"Amar putusan mengadili, menyatakan menolak permohonan Pemohon untuk seluruhnya," ujar Ketua Majelis Hakim Konstitusi Arief Hidayat di Gedung MK Jakarta, Kamis.
Mahkamah berpendapat bahwa Pasal 41 UU Kewarganegaraan justru bertujuan untuk menghindari terjadinya kekosongan hukum, menjamin kepastian hukum, memberikan perlindungan hukum bagi pihak yang terkena dampak dari perubahan peraturan perundang-undangan.
Pertimbangan Mahkamah yang dibacakan oleh Hakim Konstitusi Anwar Usman menyebutkan bahwa pasal tersebut mengatur hal-hal yang bersifat transisional atau sementara dengan memberi kewarganegaraan Indonesia bagi anak-anak hasil kawin campur yang belum berusia 18 tahun atau belum kawin.
"Caranya dengan mendaftarkan diri kepada Menteri melalui pejabat atau perwakilan Republik Indonesia paling lambat empat tahun setelah UU Kewarganegaraan diundangkan," papar Anwar Usman.
Dengan demikian berdasarkan Pasal 41 UU Kewarganegaraan, mereka yang tergolong ke dalam anak-anak hasil kawin campur akan terhindar dari kemungkinan menjadi anak yang tidak memiliki kewarganegaraan dan sekaligus terhindar dari kemungkinan memiliki kewarganegaraan ganda.

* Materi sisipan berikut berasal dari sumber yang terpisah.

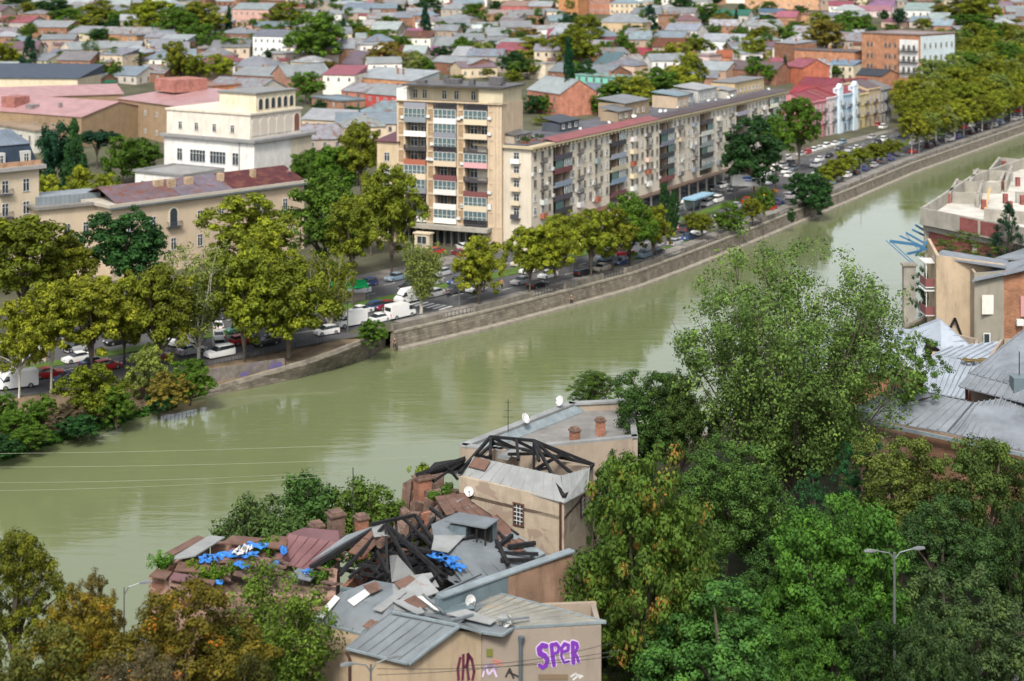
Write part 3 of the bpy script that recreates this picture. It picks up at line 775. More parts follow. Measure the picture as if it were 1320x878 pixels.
# end face of the block, seen left of its corner
for k, z in enumerate(rowz + [3.0]):
    o = LB.win('l', 3.4, z - .5, 1.3, 2.0, 'cross', M_white)
    if k < 5:
        b2 = MB(); b2.box(-.95, 0, 2.4, 4.4, z - .75, z - .6); b2.box(-.95, -.87, 2.4, 4.4, z - .6, z + .25); b2.build('balcony', M_wtin, LB.root, color=vary(colr[rnd.choice('wgcd')]))
# shop front with awning along the ground floor
mb = MB(); mb.box(46, 128, -1.9, 0, 4.2, 4.5); mb.build('awning', M_tinrust, LB.root, color=(.22, .17, .14))
for i in range(14):
    x = 48 + i * 5.7; mb = MB(); mb.box(x, x + 4.4, -.06, .02, .4, 3.9); mb.build('shop_window', [M_glass], LB.root)
mb = MB(); mb.box(20, 34, -2.4, -.1, 4.6, 4.9); mb.build('awning', M_tin, LB.root, color=(.3, .13, .1))
LB.done()
# roof structures of the long block
def rooftop(x0, x1, y0, y1, h, wc, rc, kind='shed', name='penthouse', desc=None):
    mb = MB(); mb.box(x0, x1, y0, y1, 21.75, 21.75 + h); w_ = mb.build(name, M_plaster, LB.root, color=wc)
    mb = MB(); mb.slab([(x0 - .3, y0 - .3, 21.9 + h), (x1 + .3, y0 - .3, 21.9 + h), (x1 + .3, y1 + .3, 21.9 + h + (.9 if kind == 'shed' else .1)), (x0 - .3, y1 + .3, 21.9 + h + (.9 if kind == 'shed' else .1))], .14)
    mb.build('roof_sheet', M_tin, w_, color=rc)
    for i in range(int((x1 - x0) / 3)):
        obj('window', win_mesh(1.1, 1.1), w_, None, (x0 + 1.5 + 3 * i, y0, 22.4))
rooftop(1, 8, 4.5, 10, 1.6, (.35, .3, .24), (.2, .2, .2)); rooftop(24, 33, 6, 10.5, 2.0, (.07, .08, .1), (.07, .08, .1)); rooftop(58, 72, 6.5, 13.5, 3.4, (.3, .23, .15), (.33, .35, .36)); rooftop(50, 58, 4.5, 9, 2.2, (.3, .23, .16), (.25, .26, .27))
rooftop(86, 93, 5, 12, 3.0, (.42, .33, .24), (.3, .42, .48)); rooftop(94, 101, 7, 12.5, 2.6, (.3, .32, .32), (.3, .33, .35)); rooftop(103, 116, 6.5, 13.2, 3.2, (.42, .42, .4), (.55, .56, .57)); rooftop(118, 124, 4, 8, 2.0, (.4, .38, .34), (.45, .45, .45)); rooftop(128, 151, 6, 13, 3.4, (.5, .38, .22), (.3, .3, .3), 'flat')
for i in range(14):
    x, y = rnd.uniform(5, 148), rnd.uniform(2.4, 4.2); p = LB.W(x, y, 21.75)
    dish(p, rnd.uniform(.3, .45), rnd.uniform(-.9, .6), R(-40), None, 'satellite dishes on the long block roof', .7)
# roof garden pots at the corner of the block
for i in range(9):
    x, y = rnd.uniform(.6, 8), rnd.uniform(1.6, 3.8); p = LB.W(x, y, 21.75)
    t = thing('potted_shrub', None, 'potted plant', p, 0, 'potted shrubs on the roof corner'); auto(t, 'potted shrub on the flat roof')
    v = variant('round', i % 4, .11, 42, 45, M_leaf, .3); c = obj('crown', v[0], t, (.05, .09, .03), (0, 0, .4)); r_ = rnd.uniform(.35, .7); c.scale = (r_, r_, r_ * .9)
    mb = MB(); mb.tube([(0, 0, 0), (0, 0, .45)], [.2, .28], 8); mb.build('pot', M_brick, t, color=(.3, .12, .07))
# ---- white building with arcaded loggia
D0 = Vector((.85, -.527)); D1 = Vector((.527, .85)); wc = Vector((-63, 379)); wl_ = wc - D0 * 30
WB = Bld('institute', wl_, wc, 22, 14.6, (.66, .65, .62), label='white stepped building with arched loggia on its top floor, left of the tower', cat='institute', roof=None, z0=0)
mb = MB(); mb.box(-.9, 30.9, -.9, 22.9, 14.62, 15.3); mb.build('cornice', M_plaster, WB.root, color=(.24, .24, .24))
mb = MB(); mb.box(.3, 28.2, .6, 20, 15.3, 21.2); up = mb.build('upper_storey', M_plaster, WB.root, color=(.66, .6, .52))
mb = MB(); mb.box(0, 28.6, .3, 20.3, 21.2, 21.7); mb.build('cornice', M_plaster, up, color=(.62, .56, .46))
mb = MB(); mb.box(16, 28.0, 3, 18, 21.7, 26.2); pt = mb.build('penthouse', M_plaster, WB.root, color=(.68, .6, .44))
mb = MB(); mb.box(15.6, 28.4, 2.6, 18.4, 26.2, 26.6); mb.build('roof', M_tin, pt, color=(.4, .4, .38))
def arch_mesh(w_, h, d=.12):
    """an arched opening panel facing -y with a moulded surround"""
    mb = MB(); n = 10; r = w_ / 2
    for mi, rr, y in ((0, r + .18, -d), (1, r, -d - .02)):
        mb.mi = mi; P = [(-rr, 0), (rr, 0)] + [(rr * math.cos(math.pi * i / n), h - r + rr * math.sin(math.pi * i / n)) for i in range(n + 1)]
        P = [(x, z) for x, z in P]; k = len(P)
        mb.add([(x, y, z) for x, z in P] + [(x, 0.0 + y * .0, z) for x, z in P], [tuple(range(k))] + [(i, i + k, (i + 1) % k + k, (i + 1) % k) for i in range(k)])
    return mb
am1 = arch_mesh(1.35, 2.6).mesh('arch', [plain('white_stone', (.62, .56, .46), .8), M_glass]); am2 = arch_mesh(2.3, 4.2).mesh('blind_arch', [plain('white_stone', (.62, .56, .46), .8), plain('niche_plaster', (.55, .5, .43), .9)])
for i in range(6): obj('arch', am1, pt, None, (28.0, 4.6 + i * 2.35, 22.4), R(90))
for i in range(5): obj('blind_arch', am2, up, None, (28.2, 2.4 + i * 3.1, 16.0), R(90))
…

Terkait permasalahan yang dialami anak Pemohon terkait kehilangan kewarganegaraan Indonesia akibat tidak mendaftar, hal tersebut bukan masalah konstitusionalitas norma.
Mahkamah menilai kejadian tersebut karena kesalahan yang bersangkutan, termasuk apabila hal itu terjadi karena kelalaian atau ketidaktahuan.
Alasan kelalaian, menurut Mahkamah, tidak dapat digunakan sebagai dasar pengajuan tuntutan.